Zimbabwe is a state in Southern Africa, famous for its history, for different ecosystems, for the rich fauna that characterizes it and for the Victoria Falls, a UNESCO World Heritage Site.
The country’s name comes from the Great Zimbabwe, the ancient capital Mutapa and one of the largest ancient structure in sub-Saharan Africa; Zimbabwe derives from the word "dzimba-dza-mbwe" in Karanga language, meaning "large stone houses."
Zimbabwe is bordered to the North by Zambia, border outlined by the course of the Zambezi River, to the East by Mozambique, to the South by South Africa, border drawn along the Limpopo River, and to the West by Botswana.
Zimbabwe's population is mainly made up of two large ethnic groups: the Shona, who are mainly located in the Eastern part of the country and the Ndebele who instead live in the West; there are also other minor ethnic groups, among these: the Chewa, the Tonga and the Shangaan; a small percentage of Europeans, mostly Anglo-Saxon, and Asian complete the ethnic framework of the country.
The population is concentrated mainly in the North-East of the country, where there are also the capital Harare and important cities such as Chinhoyi and Chitungwinza, other urban centers such as Masvingo, Mutare and Gweru that are additional landmarks in the country, each of these has its own characteristics; Bulawayo instead is the only major city in the Western part of the country and the second largest urban area in the country.
The most practiced religion is Christianism, about 65%, the remaining 35% of the population practice animist cults, but frequently there is a mixture and overlap between the cults since the animist rites, over the centuries, have adopted a number of representations, and sometimes practices of Christianity.
Zimbabwe is landlocked, the highlands to the East and the mountains on the border with Mozambique sloping down to the arid plains of the South; the influence of the desert of Kalahari to the West creates the classic savannah environment, while to the North, towards Zambia and the Zambezi River, thanks to the abundance of water in the soil, there is the wooded savannah.
From a climatic point of view, we can say that in Zimbabwe there are two main seasons: the rainy season in the months from December to March, and the dry season from April to November.
The country was a real barn until the ‘90s, in the area, in fact, there were a lot of wheat and corn crops, but after the land reform and the economic collapse in 2008, agriculture has undergone a sharp slowdown despite the high potential.
The secondary sector and the service industry, as well after the stop of the early 2000, are slowly recovering the lost ground, tourism once represented one of the first revenue streams of the state, but after the crisis of the 2000, suffered a collapse, though in recent years signs of recovery are recorded, mainly due to national parks rich in wildlife and characterized by unique landscapes and the Victoria Falls, that alone attract thousands of tourists every year.
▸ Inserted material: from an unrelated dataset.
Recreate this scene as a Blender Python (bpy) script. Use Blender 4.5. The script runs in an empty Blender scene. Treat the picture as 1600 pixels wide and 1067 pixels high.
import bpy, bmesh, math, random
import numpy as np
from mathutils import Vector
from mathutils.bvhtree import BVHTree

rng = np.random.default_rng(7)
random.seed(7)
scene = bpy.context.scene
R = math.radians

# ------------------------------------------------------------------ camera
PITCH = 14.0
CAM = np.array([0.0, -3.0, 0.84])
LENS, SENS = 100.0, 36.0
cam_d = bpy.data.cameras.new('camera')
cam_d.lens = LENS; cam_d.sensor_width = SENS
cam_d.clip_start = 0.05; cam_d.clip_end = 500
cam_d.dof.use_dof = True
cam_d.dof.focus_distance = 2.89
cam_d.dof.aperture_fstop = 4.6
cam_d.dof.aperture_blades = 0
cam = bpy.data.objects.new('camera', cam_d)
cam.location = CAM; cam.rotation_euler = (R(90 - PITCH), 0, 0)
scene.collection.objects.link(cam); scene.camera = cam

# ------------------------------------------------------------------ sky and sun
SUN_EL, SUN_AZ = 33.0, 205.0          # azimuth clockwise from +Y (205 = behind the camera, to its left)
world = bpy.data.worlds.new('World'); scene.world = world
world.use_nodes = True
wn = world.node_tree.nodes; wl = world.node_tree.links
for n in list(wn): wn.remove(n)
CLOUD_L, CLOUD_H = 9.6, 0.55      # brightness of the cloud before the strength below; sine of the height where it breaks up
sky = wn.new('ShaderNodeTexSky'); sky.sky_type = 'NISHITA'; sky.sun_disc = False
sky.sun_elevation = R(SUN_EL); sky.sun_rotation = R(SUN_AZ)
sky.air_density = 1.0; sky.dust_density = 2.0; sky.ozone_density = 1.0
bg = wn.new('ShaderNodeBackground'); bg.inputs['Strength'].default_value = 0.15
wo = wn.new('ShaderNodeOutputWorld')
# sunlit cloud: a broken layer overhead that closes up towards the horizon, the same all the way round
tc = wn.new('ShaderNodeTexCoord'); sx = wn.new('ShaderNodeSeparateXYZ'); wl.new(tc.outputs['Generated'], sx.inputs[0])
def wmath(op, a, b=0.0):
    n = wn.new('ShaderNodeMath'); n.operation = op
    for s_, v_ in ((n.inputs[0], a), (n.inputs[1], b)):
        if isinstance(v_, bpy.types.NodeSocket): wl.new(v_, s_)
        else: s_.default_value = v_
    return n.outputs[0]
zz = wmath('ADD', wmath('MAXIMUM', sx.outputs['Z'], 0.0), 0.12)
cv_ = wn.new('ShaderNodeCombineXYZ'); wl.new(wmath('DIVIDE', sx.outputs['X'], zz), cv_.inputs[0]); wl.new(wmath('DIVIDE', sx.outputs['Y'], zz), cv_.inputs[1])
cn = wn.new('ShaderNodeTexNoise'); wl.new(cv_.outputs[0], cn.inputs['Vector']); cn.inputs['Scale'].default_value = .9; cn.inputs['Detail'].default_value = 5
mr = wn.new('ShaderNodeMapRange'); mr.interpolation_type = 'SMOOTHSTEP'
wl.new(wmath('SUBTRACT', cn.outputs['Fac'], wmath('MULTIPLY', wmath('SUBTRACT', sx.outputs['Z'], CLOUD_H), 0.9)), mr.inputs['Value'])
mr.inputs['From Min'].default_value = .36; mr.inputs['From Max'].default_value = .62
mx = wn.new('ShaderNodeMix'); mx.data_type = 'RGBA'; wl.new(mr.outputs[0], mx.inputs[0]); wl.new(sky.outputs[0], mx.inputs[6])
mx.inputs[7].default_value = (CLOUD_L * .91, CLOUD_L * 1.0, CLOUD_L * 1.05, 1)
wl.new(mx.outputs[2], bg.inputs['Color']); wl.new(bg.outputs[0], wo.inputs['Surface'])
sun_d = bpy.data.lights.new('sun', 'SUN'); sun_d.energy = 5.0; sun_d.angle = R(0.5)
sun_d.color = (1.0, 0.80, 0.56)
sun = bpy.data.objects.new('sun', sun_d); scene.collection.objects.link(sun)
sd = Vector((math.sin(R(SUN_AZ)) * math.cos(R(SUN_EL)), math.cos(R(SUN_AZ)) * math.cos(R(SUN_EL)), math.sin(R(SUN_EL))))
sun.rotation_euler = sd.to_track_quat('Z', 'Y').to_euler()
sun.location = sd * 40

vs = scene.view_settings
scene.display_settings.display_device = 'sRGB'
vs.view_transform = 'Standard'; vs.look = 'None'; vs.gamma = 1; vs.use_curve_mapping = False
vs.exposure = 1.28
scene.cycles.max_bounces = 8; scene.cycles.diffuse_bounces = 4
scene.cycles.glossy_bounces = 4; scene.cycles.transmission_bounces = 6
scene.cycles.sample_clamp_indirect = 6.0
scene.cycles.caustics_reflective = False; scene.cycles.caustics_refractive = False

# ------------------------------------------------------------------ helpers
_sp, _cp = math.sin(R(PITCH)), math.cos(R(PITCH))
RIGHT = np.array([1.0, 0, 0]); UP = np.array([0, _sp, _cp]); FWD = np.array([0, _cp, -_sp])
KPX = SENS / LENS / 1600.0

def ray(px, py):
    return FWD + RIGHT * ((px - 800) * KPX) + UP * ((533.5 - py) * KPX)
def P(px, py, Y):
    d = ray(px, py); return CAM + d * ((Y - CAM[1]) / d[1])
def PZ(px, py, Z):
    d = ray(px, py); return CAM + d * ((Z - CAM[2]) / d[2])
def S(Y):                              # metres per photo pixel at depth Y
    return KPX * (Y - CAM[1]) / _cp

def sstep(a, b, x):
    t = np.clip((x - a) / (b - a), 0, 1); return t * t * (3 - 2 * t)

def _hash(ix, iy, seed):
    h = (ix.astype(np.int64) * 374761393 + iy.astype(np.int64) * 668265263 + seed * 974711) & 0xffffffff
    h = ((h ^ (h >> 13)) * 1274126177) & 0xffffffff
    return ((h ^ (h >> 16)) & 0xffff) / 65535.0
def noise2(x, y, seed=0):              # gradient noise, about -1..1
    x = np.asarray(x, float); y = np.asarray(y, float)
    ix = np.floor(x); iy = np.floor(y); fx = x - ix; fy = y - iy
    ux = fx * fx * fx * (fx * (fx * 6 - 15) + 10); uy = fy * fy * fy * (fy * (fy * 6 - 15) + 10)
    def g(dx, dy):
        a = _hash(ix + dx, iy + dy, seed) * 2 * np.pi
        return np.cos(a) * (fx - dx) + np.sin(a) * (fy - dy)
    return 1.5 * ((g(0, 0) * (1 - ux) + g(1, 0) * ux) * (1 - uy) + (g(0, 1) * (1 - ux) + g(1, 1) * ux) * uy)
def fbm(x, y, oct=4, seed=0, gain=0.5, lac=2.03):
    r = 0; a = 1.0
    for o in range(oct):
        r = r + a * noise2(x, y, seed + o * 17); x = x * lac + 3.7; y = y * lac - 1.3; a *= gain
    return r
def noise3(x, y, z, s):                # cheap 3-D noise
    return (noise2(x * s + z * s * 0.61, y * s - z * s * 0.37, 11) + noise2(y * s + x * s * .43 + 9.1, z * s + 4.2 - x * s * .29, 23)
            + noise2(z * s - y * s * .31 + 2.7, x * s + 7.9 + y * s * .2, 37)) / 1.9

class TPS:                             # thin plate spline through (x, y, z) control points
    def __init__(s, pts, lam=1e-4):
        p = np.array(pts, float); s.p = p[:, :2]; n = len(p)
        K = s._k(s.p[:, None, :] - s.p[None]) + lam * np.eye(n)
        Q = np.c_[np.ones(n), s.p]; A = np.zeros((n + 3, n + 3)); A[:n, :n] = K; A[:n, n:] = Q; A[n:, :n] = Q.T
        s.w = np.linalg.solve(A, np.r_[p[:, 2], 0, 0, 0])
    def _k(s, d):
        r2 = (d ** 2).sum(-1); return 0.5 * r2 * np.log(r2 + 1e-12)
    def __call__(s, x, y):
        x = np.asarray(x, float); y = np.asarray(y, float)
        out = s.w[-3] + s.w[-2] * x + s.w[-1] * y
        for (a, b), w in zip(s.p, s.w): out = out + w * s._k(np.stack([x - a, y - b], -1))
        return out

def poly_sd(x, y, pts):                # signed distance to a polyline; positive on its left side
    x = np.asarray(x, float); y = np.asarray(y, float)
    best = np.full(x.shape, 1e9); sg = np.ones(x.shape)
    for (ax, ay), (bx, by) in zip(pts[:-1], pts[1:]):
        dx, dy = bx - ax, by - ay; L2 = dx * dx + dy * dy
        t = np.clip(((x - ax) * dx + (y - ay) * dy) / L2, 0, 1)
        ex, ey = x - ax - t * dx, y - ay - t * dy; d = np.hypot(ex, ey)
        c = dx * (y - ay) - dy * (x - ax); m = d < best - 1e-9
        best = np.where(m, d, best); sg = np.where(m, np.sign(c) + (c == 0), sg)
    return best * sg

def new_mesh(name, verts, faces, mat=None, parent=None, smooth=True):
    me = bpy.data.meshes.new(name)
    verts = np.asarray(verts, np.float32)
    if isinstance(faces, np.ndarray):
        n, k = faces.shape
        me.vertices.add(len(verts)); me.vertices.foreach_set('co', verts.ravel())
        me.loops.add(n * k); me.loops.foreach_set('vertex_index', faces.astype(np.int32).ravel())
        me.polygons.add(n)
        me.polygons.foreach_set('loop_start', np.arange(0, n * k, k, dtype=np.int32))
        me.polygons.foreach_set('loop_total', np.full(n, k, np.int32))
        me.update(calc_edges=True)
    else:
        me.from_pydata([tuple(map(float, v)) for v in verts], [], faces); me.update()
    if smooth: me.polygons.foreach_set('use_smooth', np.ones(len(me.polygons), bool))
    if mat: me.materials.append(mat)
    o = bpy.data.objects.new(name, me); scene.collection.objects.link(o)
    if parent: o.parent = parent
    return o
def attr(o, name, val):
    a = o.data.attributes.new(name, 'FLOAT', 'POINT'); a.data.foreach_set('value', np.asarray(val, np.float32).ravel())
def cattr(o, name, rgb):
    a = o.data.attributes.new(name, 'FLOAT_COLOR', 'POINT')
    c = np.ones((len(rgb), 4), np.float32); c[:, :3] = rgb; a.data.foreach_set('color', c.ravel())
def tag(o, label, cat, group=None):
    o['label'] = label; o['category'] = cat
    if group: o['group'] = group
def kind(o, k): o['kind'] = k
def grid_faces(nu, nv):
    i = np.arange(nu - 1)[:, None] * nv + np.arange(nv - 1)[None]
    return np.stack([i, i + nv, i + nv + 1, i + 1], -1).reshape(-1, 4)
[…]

The Victoria Falls, a UNESCO World Heritage Site, located on the border with Zambia, are generated by the Zambezi River and have a water front 1,700 meters long with a drop of about 108 meters at its highest point.
In addition to the Victoria Falls in the country there are four other World Heritage sites: the ruins of the Great Zimbabwe, the Khami ruins, the Matobo National Park and the Mana Pools National Park.
In Zimbabwe there are many other national parks such as the Hwange National Park or the Wankie Game Reserve, the Matusadona National Park and the Gonarezhou National Park; all these nature reserves have an incredible variety of species of animals from the most famous Big 5 to many species of antelopes and birds.
The Shona are skilled sculptors and use the soapstone for their own works of art that are famous even beyond national borders.
The music is an art widely practiced and there are many artists who are well established abroad, Zimbabwe hosts the International Art Festival, where many cultures come together to celebrate their artistic expression.